8. Tanamkan Kebiasaan dan Rutinitas Bersama Orang Tua
Mau dikangenin oleh anak sampai kapan pun? Buat rutinitas yang menyenangkan. Coba tanyakan pada diri sendiri, kita paling dekat dengan siapa di dalam keluarga? Apa aktivitas yang paling kita ingat dengan anggota keluarga tersebut? Seringkali itulah aktivitas yang rutin kita lakukan bersama.
Rutinitas bukan sekadar membiasakan aktivitas tertentu, tetapi juga membuat anak belajar tentang pentingnya sebuah nilai dan kebersamaan. Rutinitas bisa membantu kehidupan kita sebagai keluarga berjalan lebih lancar. Ada beberapa skill yang berkembang pada anak seperti merasa aman, keterampilan hidup yang terasah, dan kebiasaan sehat. Anak yang memiliki rutinitas yang baik juga bisa mengatur rencana, mengurangi stres, dan kelak akan memahami esensi disiplin positif.
Beberapa kebiasaan baik yang dapat kita lakukan bersama anak seperti rutin berpelukan pada pagi hari, rutin saling berdoa setiap malam, rutin berolahraga bersama, membaca bersama, makan bersama, beribadah bersama, dan menonton film bersama.
9. Hidupkan Humor dan Diskusi yang Sehat
Humor menambah semarak dalam keluarga. Apa jadinya dalam satu keluarga susah sekali tertawa bersama, pasti spaneng banget deh rasanya. Humor bisa kita dapatkan dari berbagai sumber, bisa dari tingkah laku adik yang lucu, kekonyolan ayah yang aneh, serta hal-hal yang kita tonton bersama. Hindari humor yang menyakitkan orang lain dan yang bersifat seksis, ya.
Diskusi yang sehat dapat menambah wawasan dan memicu dorongan internal pada anak. Dorongan internal atau intrinsic motivation seringkali bertahan lebih lama karena muncul dari dalam diri dan secara alami dapat memuaskan rasa ingin tahu anak atau mendorong ia untuk mempelajari sesuatu.
Bicarakan apapun bersama anak. Tentu saja hal ini kita sesuaikan dengan usianya, ya. Kalau masih toddler, bicarakan tentang alam, warna, dan ragam binatang. Tanyakan padanya mengapa ia suka ini dan itu, dengarkan pendapatnya tentang hal-hal yang tidak dia sukai dan ia gemari.

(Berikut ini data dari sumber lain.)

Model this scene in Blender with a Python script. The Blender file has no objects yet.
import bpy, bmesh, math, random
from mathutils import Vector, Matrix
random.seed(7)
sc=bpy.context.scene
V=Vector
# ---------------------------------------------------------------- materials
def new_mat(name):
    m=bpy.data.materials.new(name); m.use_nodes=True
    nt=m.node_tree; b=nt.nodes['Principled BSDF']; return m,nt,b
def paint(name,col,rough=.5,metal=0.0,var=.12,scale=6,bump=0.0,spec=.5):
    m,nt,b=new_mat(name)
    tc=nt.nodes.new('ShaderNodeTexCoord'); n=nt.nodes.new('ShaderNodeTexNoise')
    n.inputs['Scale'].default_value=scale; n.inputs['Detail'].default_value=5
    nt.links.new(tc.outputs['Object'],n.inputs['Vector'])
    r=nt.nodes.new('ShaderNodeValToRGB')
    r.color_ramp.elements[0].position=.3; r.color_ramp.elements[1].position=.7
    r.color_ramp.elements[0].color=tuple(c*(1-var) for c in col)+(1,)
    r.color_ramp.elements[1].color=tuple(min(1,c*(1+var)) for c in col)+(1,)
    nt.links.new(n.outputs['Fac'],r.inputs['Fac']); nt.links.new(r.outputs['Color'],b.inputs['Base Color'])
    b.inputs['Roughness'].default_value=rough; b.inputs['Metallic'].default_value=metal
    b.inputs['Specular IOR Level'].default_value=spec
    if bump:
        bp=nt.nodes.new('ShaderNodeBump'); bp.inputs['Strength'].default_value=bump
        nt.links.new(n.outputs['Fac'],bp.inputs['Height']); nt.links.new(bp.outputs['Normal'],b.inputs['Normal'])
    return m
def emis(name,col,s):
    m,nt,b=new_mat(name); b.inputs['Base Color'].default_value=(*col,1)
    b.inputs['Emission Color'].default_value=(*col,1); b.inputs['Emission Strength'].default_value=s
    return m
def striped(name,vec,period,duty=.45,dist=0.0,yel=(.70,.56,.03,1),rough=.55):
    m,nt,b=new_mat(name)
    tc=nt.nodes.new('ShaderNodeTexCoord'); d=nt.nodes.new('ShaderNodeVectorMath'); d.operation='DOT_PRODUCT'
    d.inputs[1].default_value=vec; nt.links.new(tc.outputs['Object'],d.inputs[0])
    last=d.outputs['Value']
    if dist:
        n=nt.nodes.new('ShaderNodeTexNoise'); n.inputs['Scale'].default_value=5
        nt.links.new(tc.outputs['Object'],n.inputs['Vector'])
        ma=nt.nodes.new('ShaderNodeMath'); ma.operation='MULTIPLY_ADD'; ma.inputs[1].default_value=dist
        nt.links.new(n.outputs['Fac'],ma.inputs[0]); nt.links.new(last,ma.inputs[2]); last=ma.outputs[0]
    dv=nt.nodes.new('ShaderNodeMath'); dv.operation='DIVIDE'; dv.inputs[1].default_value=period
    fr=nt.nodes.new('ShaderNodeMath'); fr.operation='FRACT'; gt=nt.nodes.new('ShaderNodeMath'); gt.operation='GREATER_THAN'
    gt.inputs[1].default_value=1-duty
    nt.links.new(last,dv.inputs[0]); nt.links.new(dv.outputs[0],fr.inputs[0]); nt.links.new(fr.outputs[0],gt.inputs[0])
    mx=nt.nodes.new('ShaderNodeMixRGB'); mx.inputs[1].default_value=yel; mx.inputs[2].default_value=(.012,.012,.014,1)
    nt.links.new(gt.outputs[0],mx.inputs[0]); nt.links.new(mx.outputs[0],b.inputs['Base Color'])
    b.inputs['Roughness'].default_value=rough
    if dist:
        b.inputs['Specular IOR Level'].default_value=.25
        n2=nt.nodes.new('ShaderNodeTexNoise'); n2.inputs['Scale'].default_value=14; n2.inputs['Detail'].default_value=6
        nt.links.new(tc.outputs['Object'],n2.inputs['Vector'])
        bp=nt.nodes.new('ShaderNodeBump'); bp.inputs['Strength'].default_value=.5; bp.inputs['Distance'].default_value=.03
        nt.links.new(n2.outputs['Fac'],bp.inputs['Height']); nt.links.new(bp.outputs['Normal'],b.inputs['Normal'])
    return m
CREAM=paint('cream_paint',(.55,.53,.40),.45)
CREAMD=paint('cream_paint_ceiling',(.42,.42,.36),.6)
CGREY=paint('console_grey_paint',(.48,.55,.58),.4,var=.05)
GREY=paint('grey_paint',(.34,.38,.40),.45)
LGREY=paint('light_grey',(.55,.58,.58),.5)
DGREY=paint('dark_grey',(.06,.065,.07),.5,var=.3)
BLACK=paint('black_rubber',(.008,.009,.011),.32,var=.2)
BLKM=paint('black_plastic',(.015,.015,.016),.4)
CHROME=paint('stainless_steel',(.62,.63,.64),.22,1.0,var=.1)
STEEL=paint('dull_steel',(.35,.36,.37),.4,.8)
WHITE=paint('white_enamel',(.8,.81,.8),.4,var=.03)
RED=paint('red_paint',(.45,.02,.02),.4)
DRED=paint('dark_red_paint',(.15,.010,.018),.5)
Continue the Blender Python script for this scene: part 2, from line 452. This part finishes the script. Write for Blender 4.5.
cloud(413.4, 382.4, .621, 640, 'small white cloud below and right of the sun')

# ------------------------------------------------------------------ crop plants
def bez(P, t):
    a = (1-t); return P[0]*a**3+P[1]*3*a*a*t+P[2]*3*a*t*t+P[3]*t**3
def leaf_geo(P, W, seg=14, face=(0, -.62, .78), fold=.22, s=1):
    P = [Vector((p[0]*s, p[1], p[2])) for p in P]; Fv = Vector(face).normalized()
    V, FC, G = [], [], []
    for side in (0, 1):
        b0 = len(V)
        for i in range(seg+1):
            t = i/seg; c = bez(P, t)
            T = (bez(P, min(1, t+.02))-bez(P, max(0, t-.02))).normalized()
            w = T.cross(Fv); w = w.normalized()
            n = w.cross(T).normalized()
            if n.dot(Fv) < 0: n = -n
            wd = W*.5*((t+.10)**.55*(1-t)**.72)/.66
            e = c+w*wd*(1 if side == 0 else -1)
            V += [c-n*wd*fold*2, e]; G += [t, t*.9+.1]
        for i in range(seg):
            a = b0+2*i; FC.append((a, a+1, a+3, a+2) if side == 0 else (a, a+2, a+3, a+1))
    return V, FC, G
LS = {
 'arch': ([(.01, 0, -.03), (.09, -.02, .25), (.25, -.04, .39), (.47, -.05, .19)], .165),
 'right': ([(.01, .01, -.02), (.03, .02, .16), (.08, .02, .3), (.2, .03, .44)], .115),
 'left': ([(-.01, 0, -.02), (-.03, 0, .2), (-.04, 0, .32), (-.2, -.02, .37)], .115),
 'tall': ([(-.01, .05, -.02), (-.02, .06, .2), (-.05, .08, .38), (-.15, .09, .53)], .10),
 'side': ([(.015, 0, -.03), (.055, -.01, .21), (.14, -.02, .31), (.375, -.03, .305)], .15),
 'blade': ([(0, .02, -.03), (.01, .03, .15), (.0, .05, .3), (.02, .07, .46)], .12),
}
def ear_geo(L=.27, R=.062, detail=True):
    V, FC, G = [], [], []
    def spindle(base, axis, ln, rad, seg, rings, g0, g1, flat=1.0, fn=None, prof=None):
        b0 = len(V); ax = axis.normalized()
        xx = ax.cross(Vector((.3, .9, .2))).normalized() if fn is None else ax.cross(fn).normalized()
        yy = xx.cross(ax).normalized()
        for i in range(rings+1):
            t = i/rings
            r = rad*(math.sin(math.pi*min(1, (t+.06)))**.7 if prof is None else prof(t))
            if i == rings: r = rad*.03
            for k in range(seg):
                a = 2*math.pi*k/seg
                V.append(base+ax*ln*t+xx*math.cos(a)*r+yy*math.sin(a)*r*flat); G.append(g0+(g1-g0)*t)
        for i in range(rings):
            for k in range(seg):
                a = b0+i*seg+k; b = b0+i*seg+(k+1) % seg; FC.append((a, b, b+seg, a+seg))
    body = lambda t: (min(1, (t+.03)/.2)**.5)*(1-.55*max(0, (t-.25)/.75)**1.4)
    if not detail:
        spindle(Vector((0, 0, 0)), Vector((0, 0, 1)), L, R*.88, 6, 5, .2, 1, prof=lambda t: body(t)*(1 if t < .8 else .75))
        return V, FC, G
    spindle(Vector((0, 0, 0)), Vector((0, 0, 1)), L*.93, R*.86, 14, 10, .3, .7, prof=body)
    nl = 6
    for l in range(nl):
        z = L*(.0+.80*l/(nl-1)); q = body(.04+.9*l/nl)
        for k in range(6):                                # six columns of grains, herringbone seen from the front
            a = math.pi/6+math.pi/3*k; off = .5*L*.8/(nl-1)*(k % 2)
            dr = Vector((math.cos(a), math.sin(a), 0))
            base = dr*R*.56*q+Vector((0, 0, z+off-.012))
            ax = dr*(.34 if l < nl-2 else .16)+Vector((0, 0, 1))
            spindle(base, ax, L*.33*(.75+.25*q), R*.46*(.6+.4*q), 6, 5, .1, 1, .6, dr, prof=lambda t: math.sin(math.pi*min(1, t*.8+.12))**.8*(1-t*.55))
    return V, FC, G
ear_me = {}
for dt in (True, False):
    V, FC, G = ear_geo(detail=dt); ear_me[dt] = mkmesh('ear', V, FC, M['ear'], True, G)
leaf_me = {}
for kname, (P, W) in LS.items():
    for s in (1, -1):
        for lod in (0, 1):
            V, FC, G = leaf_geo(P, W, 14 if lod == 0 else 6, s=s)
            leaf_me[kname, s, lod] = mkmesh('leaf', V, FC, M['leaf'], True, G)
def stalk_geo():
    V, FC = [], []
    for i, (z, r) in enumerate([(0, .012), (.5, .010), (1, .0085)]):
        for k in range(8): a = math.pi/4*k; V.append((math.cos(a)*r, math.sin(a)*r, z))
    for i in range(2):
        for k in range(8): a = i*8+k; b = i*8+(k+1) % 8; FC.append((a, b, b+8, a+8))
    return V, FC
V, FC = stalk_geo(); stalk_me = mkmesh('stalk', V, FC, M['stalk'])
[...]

Ini membantu kita mengenal dunia anak dan mengurangi dorongan untuk menghakimi pendapat anak. Buatlah space yang aman bagi anak agar mereka bebas mengeluarkan uneg-uneg dan bangun diskusi yang baik dengan mereka. Cara ini dapat kita gunakan pula apabila ingin mengajak anak untuk lebih giat beribadah. Contohnya, nih, daripada kita memaksanya untuk mengenakan jilbab, sebaiknya kita memberi contoh pada bahwa bundanya selalu berjilbab. Selain itu, bisa juga kita kenalkan melalui cerita dan tanya pendapatnya mengenai jilbab.

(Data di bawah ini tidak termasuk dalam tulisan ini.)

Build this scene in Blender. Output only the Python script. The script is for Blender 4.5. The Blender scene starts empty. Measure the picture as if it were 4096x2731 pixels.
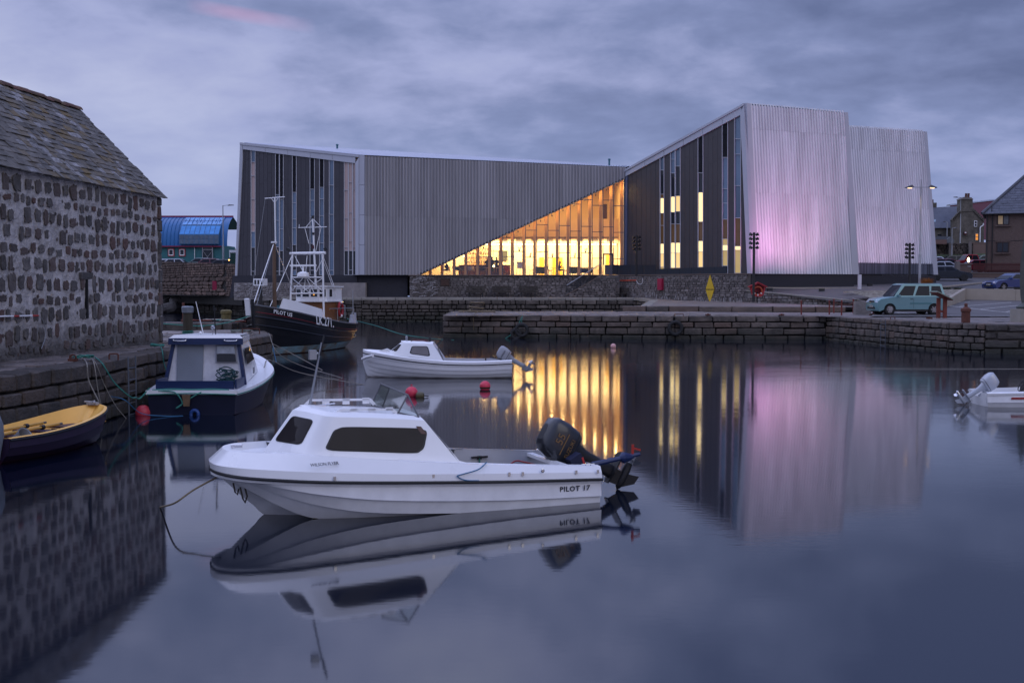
import bpy, bmesh, math, random
from math import sin, cos, pi, radians, atan2, hypot
from mathutils import Vector, Matrix
SC = bpy.context.scene
COL = SC.collection
# ------------------------------------------------------------ camera
CAMZ = 3.1
TILT = math.atan(219.5/4700)
FPX = 4700.0
cam_data = bpy.data.cameras.new('camera')
cam_data.sensor_width = 36; cam_data.lens = 36*FPX/4096
cam_data.clip_start = 0.1; cam_data.clip_end = 6000
cam = bpy.data.objects.new('camera', cam_data); COL.objects.link(cam)
cam.location = (0, 0, CAMZ); cam.rotation_euler = (pi/2 - TILT, 0, 0)
SC.camera = cam
# ------------------------------------------------------------ sky
SUN_EL, SUN_AZ = radians(30), radians(138)
world = bpy.data.worlds.new('World'); SC.world = world
world.use_nodes = True
def build_sky():
    nt = world.node_tree; N = nt.nodes; L = nt.links
    N.clear()
    out = N.new('ShaderNodeOutputWorld'); bg = N.new('ShaderNodeBackground')
    sky = N.new('ShaderNodeTexSky'); sky.sky_type = 'NISHITA'; sky.sun_disc = False
    sky.sun_elevation = radians(2); sky.sun_rotation = SUN_AZ
    tc = N.new('ShaderNodeTexCoord'); sep = N.new('ShaderNodeSeparateXYZ')
    L.new(tc.outputs['Generated'], sep.inputs[0])
    def M(op, a, b=None, c=None):
        n = N.new('ShaderNodeMath'); n.operation = op
        for i, x in enumerate((a, b, c)):
            if x is None: continue
            if isinstance(x, (int, float)): n.inputs[i].default_value = x
            else: L.new(x, n.inputs[i])
        return n.outputs[0]
    zp = M('MAXIMUM', sep.outputs['Z'], 0.0)
    den = M('ADD', zp, 0.27)
    cx = M('DIVIDE', sep.outputs['X'], den); cy = M('DIVIDE', sep.outputs['Y'], den)
    comb = N.new('ShaderNodeCombineXYZ'); L.new(cx, comb.inputs[0]); L.new(M('MULTIPLY', cy, 1.05), comb.inputs[1])
    def noise(scale, detail, rough, off, dist=0.0):
        mp = N.new('ShaderNodeMapping'); mp.inputs['Location'].default_value = off
        mp.inputs['Rotation'].default_value = (0, 0, 0.12)
        L.new(comb.outputs[0], mp.inputs[0])
        n = N.new('ShaderNodeTexNoise'); n.inputs['Scale'].default_value = scale
        n.inputs['Detail'].default_value = detail; n.inputs['Roughness'].default_value = rough
        n.inputs['Distortion'].default_value = dist
        L.new(mp.outputs[0], n.inputs['Vector']); return n.outputs['Fac']
    n1 = noise(0.95, 4, 0.48, (5.1, 2.3, 0), 0.2)
    n2 = noise(2.6, 6, 0.52, (8.2, 4.0, 0), 0.25)
    n4 = noise(7.5, 5, 0.55, (2.0, 6.0, 0), 0.2)
    nn = M('ADD', M('ADD', M('MULTIPLY', n1, 0.50), M('MULTIPLY', n2, 0.33)), M('MULTIPLY', n4, 0.17))
    # more dark cloud towards the upper right, clearer upper left
    side = M('MULTIPLY', sep.outputs['X'], 0.15)
    nn = M('SUBTRACT', nn, side)
    nn = M('SUBTRACT', nn, M('MULTIPLY', M('MULTIPLY', sep.outputs['X'], M('MINIMUM', zp, 0.23)), 0.45))
    nn = M('SUBTRACT', nn, M('MULTIPLY', M('MINIMUM', M('MAXIMUM', M('SUBTRACT', zp, 0.13), 0.0), 0.09), 0.60))
    ramp = N.new('ShaderNodeValToRGB'); L.new(nn, ramp.inputs[0])
    e = ramp.color_ramp.elements
    e[0].position = 0.34; e[0].color = (0.125, 0.16, 0.32, 1)
    e[1].position = 0.64; e[1].color = (0.48, 0.52, 0.75, 1)
    m_ = ramp.color_ramp.elements.new(0.43); m_.color = (0.205, 0.25, 0.46, 1)
    m2 = ramp.color_ramp.elements.new(0.51); m2.color = (0.345, 0.385, 0.64, 1)
    # low clear blue band close to the horizon
    hz = N.new('ShaderNodeValToRGB'); L.new(sep.outputs['Z'], hz.inputs[0])
    hz.color_ramp.elements[0].position = 0.0; hz.color_ramp.elements[0].color = (1, 1, 1, 1)
    hz.color_ramp.elements[1].position = 0.16; hz.color_ramp.elements[1].color = (0, 0, 0, 1)
    mix = N.new('ShaderNodeMixRGB'); L.new(M('MULTIPLY', hz.outputs[0], 0.75), mix.inputs[0])
    L.new(ramp.outputs[0], mix.inputs[1]); mix.inputs[2].default_value = (0.27, 0.36, 0.66, 1)
    # faint pink streak of afterglow
    n3 = noise(3.0, 3, 0.5, (1.0, 9.0, 0), 0.3)
    def bump_at(src, c, w):
        d = M('DIVIDE', M('SUBTRACT', src, c), w)
        return M('MAXIMUM', M('SUBTRACT', 1.0, M('MULTIPLY', d, d)), 0.0)
    az = M('DIVIDE', sep.outputs['X'], M('MAXIMUM', sep.outputs['Y'], 0.05))
    tz = M('ADD', sep.outputs['Z'], M('MULTIPLY', az, 0.10))
    st = M('MULTIPLY', bump_at(az, -0.22, 0.055), bump_at(M('ADD', sep.outputs['Z'], M('MULTIPLY', az, 0.113)), 0.1915, 0.0065))
    st = M('MULTIPLY', M('MULTIPLY', st, M('MULTIPLY', n3, 1.5)), 1.0)
    mixp = N.new('ShaderNodeMixRGB'); L.new(M('MINIMUM', M('MULTIPLY', st, 0.42), 0.55), mixp.inputs[0])
    L.new(mix.outputs[0], mixp.inputs[1]); mixp.inputs[2].default_value = (0.62, 0.33, 0.52, 1)
    # overcast luminance grows towards the zenith
    up = M('ADD', 1.0, M('MULTIPLY', M('MAXIMUM', M('SUBTRACT', zp, 0.225), 0.0), 2.9))
    vm = N.new('ShaderNodeVectorMath'); vm.operation = 'SCALE'
    L.new(mixp.outputs[0], vm.inputs[0]); L.new(up, vm.inputs['Scale'])
    sk = N.new('ShaderNodeVectorMath'); sk.operation = 'SCALE'; L.new(sky.outputs[0], sk.inputs[0]); sk.inputs['Scale'].default_value = 0.012
    add = N.new('ShaderNodeVectorMath'); add.operation = 'ADD'
    L.new(vm.outputs[0], add.inputs[0]); L.new(sk.outputs[0], add.inputs[1])
    L.new(add.outputs[0], bg.inputs[0]); bg.inputs[1].default_value = 1.0
    L.new(bg.outputs[0], out.inputs[0])
build_sky()
sun_d = bpy.data.lights.new('sun', 'SUN'); sun_d.energy = 0.50; sun_d.angle = radians(40); sun_d.color = (1.0, 0.94, 0.88)
sun = bpy.data.objects.new('sun', sun_d); COL.objects.link(sun)
sdir = Vector((sin(SUN_AZ)*cos(SUN_EL), cos(SUN_AZ)*cos(SUN_EL), sin(SUN_EL)))
sun.rotation_euler = sdir.to_track_quat('Z', 'Y').to_euler()
SC.view_settings.view_transform = 'Standard'; SC.view_settings.look = 'None'
SC.view_settings.exposure = 0.0; SC.view_settings.gamma = 1.0
SC.view_settings.use_curve_mapping = False
SC.cycles.max_bounces = 8; SC.cycles.transparent_max_bounces = 12
SC.cycles.sample_clamp_indirect = 6.0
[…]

Percayalah, ada rasa haru dan lega ketika melihat anak sendiri yang meminta memakai jilbab ketika keluar rumah. Rasa yang jauh lebih menyenangkan ketimbang melihatnya berkata “Yaudah…” ketika kita meminta.
Penutup
Sembilan tips parenting untuk anak dariku ini hanyalah permukaannya saja ya, Bunda. Kamu bisa memperdalam dengan belajar dari buku maupun kelas-kelas parenting yang berkualitas. Semoga kita bisa terus menanamkan cinta untuk anak, agar kelak kita bisa mendapatkan cinta yang tulus dari anak dan anak juga bisa mengaplikasikan kebaikan itu untuk orang lain.
Apakah Bunda ada tips lainnya? Boleh kalau mau berbagai di kolom komentar, ya.
Sepakat banget kak sama tipsnya. Memang tiap anak punya karakteristiknya masing" yg unik yg terkadang susah ditebak.